The idea that we would allow a private corporation to possess full and unlimited rights to space resources is beyond absurd. Still, it accurately reflects our global political climate under the influence of hierarchical systems of meaning and value. Given the extreme abundance available to us in space, the most logical solution is also one with the greatest potential for success: a globalized effort toward the advancement of space-age technologies and resource collection, where the rewards of said investments belong to collective humanity and serve our shared needs. The transportation DAO might prioritize a global space cooperative first because it is the least tainted of all other alternatives. It would also set the stage for deep international cooperation yet unknown to the people of Earth.
Beyond the material and environmental efficiencies that public ownership offers transportation verticals, there is a distinctly more human need for our embrace of transportation as a dignity. Our journey toward self-actualization in the age of crisis through the alignment of individual and system is, at its core, a process of freeing humanity from a past we had no say in choosing. Transportation is one of the most direct and accessible forms of escape for the individual subject to an oppressive birth lottery. Public ownership, access, and agency within our transportation verticals empower the individual to let go of circumstances no longer serving them and begin anew. Transportation as a public good also empowers a great reorganizing of our communities. If we are serious about our commitment to the development of personal divinity, we want to empower the individual to group with those aligned with their visions of the good. The internet has taught billions of people that although they may feel alone and out of alignment with their circumstance, others exist who share their values and aspirations. Today, they possess no alternative other than distanced interactions, no agency in their ability to redirect the course of their lives toward communities that resonate with them.
The public ownership of transportation alongside our dignities of food and water, housing, health care, and education combine to create a borderless individual, one who can group as they see fit and is free to direct their focus and energy toward creative pursuits of their choosing. It is a profound freedom that the vast majority alive today do not know, but one that is within our grasp. Transportation fills a vital gap in the average person’s ability to be secure in their person. It empowers the individual to escape the inheritance of birth lottery and develop their divinity in the directions of their choosing.

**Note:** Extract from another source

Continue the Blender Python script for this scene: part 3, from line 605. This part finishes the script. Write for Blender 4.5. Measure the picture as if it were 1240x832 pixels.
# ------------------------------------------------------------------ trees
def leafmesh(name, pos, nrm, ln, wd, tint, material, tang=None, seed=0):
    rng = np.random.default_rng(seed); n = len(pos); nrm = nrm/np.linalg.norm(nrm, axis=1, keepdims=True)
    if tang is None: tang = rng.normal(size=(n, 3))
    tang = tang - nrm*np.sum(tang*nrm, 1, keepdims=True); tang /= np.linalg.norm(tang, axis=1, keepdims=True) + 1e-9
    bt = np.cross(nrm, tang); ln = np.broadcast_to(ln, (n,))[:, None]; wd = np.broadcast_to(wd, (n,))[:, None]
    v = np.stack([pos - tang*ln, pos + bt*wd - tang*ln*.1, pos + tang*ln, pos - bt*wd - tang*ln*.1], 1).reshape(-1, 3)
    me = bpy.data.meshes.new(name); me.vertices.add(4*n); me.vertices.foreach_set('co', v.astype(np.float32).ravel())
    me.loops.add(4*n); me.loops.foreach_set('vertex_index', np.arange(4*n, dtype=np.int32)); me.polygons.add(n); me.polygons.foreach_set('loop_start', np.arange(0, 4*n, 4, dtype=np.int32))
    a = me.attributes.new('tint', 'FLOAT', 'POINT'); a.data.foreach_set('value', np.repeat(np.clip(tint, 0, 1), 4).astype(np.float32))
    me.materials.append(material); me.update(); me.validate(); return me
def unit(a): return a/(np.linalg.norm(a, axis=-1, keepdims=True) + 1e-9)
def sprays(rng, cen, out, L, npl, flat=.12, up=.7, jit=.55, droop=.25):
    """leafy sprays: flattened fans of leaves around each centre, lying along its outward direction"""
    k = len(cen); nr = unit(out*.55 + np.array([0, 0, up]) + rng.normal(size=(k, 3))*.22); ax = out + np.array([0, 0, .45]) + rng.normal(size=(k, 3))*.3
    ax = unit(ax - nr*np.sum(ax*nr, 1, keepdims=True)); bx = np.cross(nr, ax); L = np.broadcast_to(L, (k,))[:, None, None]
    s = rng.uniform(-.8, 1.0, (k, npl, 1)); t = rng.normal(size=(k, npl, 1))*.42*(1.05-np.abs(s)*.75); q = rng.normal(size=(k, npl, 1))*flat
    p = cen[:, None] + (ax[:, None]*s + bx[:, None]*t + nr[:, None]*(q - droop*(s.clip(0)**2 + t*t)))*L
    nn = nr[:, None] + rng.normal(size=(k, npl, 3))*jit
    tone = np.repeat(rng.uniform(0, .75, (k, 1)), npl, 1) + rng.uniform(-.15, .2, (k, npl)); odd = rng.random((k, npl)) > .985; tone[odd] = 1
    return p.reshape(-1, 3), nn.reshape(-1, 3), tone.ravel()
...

These ideas only scratch the surface of how transportation can be integrated into the life of the individual and collective. They are intended to illustrate why transportation is a vital component of the eight dignities. Planetary systems directly impact each of us even when we are not engaging directly with them. Our inhabiting a relational universe of material needs and wants ensures that transportation will continue to be a crucial component of our lives—one that plays a vital role in accelerating us toward or redirecting us away from the crisis. We choose to organize ourselves in alignment with the single truth and therefore claim that every individual has a right to be a stakeholder in the development and direction of our transportation systems.